El golpe nos parecía inexorable. Miguel lo diría en ese último aquelarre de los miristas en el teatro Caupolicán. Allí, estarían muchos de los futuros detenidos desaparecidos del 74 y 75 en los cuarteles de la DINA de Londres y Villa Grimaldi.

Vino el 11. El objetivo de ese día fue llegar a los lugares de reunión previamente acordados. No era fácil, varios anillos con tropas militares cercaban el centro de Santiago y los desvíos de la locomoción estaban por todos lados. Por Matucana avanzaban soldados en tenida de combate que además se identificaban con brazaletes blancos en sus brazos derechos, lo que nos hacía suponer que estaban divididos. Los veíamos avanzar desde calles interiores, mientras sacamos los químicos de la sala correspondiente del Liceo Amunátegui, porque pensábamos que nos podrían servir para lo que vendría. Eran ya las 11:00 y La Moneda sitiada muy pronto sería bombardeada.

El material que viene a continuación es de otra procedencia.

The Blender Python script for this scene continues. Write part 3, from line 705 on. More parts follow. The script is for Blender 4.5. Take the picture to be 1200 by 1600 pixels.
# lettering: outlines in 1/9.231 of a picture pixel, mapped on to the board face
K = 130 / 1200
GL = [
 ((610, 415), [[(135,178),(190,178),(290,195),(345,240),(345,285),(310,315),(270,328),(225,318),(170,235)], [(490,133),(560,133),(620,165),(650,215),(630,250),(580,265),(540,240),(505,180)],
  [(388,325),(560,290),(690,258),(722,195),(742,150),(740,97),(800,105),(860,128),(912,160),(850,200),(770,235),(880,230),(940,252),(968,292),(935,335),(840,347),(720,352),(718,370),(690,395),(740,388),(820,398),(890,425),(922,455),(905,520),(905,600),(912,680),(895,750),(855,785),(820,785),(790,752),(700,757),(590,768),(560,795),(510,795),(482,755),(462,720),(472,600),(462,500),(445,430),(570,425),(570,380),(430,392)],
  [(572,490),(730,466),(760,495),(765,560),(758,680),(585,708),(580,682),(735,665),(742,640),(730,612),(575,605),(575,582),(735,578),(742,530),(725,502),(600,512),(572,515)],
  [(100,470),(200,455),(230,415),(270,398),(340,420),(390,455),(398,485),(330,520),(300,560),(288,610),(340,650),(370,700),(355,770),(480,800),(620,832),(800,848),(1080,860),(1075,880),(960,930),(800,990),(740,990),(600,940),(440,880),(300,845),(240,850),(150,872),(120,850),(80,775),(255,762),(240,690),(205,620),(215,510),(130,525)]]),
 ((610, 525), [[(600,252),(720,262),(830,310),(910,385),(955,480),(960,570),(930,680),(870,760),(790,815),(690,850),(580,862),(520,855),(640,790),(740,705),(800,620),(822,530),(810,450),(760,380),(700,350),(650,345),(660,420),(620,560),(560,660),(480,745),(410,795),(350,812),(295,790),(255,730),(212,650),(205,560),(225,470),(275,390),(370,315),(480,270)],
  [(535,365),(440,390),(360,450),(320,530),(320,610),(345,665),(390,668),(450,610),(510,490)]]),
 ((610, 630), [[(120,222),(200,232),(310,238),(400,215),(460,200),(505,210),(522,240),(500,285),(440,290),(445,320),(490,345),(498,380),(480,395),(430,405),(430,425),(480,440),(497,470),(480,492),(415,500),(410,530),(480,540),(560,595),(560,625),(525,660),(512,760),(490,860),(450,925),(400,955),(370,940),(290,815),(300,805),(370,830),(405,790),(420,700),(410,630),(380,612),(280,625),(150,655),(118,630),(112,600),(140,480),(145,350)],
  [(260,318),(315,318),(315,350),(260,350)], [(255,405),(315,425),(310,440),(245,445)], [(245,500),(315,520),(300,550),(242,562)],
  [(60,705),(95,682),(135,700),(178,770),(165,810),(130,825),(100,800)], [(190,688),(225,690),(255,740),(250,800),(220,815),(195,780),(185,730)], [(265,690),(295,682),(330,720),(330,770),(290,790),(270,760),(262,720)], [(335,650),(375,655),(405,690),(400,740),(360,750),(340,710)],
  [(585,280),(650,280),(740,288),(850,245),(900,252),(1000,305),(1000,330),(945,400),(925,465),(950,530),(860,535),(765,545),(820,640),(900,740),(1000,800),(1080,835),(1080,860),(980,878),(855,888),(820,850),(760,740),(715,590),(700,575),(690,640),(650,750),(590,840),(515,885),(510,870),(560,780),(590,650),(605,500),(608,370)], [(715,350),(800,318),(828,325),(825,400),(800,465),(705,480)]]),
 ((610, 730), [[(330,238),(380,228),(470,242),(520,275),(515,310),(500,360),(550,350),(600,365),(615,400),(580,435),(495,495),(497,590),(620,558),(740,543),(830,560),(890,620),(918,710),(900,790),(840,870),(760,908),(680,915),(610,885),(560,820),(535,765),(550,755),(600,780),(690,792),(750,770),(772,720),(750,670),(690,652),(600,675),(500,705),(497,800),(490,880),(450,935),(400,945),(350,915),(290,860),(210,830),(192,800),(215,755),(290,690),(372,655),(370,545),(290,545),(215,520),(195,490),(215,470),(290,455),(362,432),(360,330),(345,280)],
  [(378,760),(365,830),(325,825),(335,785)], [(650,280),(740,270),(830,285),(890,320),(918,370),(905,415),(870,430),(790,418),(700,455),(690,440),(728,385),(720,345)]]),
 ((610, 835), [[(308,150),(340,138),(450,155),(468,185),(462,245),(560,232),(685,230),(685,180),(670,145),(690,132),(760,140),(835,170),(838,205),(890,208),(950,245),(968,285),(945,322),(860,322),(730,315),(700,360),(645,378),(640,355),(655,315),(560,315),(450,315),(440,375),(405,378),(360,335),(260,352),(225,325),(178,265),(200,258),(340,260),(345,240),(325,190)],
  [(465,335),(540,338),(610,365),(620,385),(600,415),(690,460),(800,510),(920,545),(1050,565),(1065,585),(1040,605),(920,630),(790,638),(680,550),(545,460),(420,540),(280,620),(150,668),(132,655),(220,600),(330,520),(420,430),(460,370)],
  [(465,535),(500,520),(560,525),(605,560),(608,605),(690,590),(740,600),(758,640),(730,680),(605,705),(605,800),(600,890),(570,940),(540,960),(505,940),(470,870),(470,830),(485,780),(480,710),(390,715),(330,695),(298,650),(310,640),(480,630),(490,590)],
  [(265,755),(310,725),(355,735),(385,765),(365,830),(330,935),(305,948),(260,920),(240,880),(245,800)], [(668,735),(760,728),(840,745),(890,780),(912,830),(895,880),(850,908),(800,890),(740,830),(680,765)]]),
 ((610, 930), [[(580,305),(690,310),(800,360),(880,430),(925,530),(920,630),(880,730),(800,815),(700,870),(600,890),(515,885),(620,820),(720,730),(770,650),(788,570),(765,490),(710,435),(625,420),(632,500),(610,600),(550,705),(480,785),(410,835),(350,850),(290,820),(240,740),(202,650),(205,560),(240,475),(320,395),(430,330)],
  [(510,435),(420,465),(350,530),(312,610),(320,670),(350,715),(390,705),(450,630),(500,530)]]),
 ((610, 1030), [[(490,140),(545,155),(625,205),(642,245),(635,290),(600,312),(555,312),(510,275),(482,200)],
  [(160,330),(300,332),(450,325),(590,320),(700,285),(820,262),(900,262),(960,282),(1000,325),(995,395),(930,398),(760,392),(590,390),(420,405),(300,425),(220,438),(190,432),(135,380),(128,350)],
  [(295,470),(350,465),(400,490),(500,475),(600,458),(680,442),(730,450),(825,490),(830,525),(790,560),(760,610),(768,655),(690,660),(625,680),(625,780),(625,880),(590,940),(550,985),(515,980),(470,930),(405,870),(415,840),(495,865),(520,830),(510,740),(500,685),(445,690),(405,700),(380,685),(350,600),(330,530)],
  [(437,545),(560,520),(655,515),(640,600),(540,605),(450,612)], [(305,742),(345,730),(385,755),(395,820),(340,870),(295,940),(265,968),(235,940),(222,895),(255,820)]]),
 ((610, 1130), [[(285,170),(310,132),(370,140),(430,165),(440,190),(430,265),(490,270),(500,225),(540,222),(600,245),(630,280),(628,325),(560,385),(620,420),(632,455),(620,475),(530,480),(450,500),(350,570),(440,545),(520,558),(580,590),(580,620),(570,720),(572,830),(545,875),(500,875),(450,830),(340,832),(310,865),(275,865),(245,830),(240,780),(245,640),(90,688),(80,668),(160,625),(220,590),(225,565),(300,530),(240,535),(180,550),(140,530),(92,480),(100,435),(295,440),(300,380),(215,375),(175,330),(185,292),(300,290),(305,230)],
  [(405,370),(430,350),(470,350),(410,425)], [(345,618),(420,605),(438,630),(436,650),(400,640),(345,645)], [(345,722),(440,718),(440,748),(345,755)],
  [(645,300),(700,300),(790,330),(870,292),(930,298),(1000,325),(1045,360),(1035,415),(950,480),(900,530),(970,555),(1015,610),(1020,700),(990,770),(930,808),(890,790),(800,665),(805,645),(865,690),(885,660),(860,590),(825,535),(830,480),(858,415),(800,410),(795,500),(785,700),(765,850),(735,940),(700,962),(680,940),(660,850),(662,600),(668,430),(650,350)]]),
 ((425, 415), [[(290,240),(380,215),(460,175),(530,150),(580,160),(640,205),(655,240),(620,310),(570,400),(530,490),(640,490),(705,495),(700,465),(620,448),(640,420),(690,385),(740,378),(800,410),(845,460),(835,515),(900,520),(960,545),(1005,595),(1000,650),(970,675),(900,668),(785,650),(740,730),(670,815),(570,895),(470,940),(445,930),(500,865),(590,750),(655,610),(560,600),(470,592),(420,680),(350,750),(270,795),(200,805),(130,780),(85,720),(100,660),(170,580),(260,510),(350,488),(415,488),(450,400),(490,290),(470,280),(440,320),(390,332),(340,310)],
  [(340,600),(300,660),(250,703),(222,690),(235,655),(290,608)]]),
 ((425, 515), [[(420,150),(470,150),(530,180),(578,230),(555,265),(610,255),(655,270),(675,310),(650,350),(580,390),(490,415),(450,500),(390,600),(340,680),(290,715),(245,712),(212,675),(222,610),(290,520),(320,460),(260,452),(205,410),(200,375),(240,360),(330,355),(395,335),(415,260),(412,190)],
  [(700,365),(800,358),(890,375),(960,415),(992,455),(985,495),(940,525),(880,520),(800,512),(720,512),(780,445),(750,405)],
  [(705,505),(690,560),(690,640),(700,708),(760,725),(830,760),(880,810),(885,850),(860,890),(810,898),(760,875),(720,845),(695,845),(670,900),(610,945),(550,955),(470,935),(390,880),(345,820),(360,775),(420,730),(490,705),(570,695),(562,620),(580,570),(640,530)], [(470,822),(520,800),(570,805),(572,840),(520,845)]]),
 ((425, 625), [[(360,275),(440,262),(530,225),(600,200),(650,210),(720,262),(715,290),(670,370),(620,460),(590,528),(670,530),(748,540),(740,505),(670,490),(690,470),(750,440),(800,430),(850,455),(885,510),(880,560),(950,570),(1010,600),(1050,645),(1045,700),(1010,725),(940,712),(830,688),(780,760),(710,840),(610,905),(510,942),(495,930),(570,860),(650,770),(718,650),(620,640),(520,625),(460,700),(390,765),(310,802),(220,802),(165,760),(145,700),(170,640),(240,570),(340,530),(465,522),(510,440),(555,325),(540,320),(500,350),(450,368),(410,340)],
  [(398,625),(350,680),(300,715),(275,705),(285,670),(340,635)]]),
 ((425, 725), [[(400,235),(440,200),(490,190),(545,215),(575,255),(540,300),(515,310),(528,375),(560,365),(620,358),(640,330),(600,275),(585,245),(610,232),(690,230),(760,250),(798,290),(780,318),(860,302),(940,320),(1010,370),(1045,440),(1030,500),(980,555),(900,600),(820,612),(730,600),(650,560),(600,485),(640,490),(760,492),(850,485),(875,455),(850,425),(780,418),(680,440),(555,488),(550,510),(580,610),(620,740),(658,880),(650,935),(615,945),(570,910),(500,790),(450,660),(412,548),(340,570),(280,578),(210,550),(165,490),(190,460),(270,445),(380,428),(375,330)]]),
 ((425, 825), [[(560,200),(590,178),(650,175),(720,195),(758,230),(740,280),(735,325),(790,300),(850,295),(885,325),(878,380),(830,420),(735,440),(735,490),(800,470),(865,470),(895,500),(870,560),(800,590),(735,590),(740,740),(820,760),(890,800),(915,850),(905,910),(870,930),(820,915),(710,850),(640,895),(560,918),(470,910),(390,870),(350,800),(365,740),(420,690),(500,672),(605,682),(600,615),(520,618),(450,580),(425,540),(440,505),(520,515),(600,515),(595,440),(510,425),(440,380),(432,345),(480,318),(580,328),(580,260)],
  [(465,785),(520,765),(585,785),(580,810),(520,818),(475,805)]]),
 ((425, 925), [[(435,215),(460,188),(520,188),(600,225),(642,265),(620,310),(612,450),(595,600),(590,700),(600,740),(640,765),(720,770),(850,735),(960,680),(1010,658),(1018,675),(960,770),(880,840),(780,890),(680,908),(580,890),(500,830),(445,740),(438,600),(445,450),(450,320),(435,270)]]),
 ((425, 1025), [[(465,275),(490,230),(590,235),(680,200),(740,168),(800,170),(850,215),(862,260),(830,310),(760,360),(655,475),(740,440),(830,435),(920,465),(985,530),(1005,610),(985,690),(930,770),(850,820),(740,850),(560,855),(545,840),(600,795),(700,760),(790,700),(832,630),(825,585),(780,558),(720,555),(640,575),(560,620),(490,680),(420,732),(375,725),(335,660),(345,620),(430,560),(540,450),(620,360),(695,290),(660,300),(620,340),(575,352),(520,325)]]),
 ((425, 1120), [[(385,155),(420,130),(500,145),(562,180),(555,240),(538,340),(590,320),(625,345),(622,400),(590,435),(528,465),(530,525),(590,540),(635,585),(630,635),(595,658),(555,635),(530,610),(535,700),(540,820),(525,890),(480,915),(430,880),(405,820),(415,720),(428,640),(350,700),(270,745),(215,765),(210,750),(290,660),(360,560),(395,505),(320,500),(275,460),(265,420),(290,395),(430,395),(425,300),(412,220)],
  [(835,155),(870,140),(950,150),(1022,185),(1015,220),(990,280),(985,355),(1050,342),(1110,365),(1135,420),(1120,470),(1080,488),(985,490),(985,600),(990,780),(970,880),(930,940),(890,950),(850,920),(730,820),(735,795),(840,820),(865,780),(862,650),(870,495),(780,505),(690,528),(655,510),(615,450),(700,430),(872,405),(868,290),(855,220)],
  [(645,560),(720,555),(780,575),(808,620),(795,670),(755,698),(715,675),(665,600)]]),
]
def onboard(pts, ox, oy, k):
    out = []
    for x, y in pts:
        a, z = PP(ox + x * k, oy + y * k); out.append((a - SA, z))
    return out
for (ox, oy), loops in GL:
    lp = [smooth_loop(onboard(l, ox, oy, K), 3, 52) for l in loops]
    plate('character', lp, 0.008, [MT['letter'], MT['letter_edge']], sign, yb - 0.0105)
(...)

Luego, vino lo que ya se sabe. Se guardaron o quemaron las banderas y los panfletos, se embarretinaron los libros, nos sacamos los bototos y rasuramos barbas y bigotes. Las compañeras se pusieron vestidos, en suma nos «normalizamos» como pudimos. La clandestinidad sería la próxima parada. Allí, comenzaría lo que hasta entonces era inimaginable; una dictadura terrorista que nos cobraría cada sueño y consigna. Así, pasaron a convertirse en detenidos desaparecidos: «Pedro» y «Leonidas», «la chica Maritza», «el Chuco» y «el Antonio» de Industriales.

Este es otro tiempo, pero en las marchas de hoy, parece que los viéramos voceando consignas a cada uno y a todos ellos, tan convencidos como hace casi 40 años.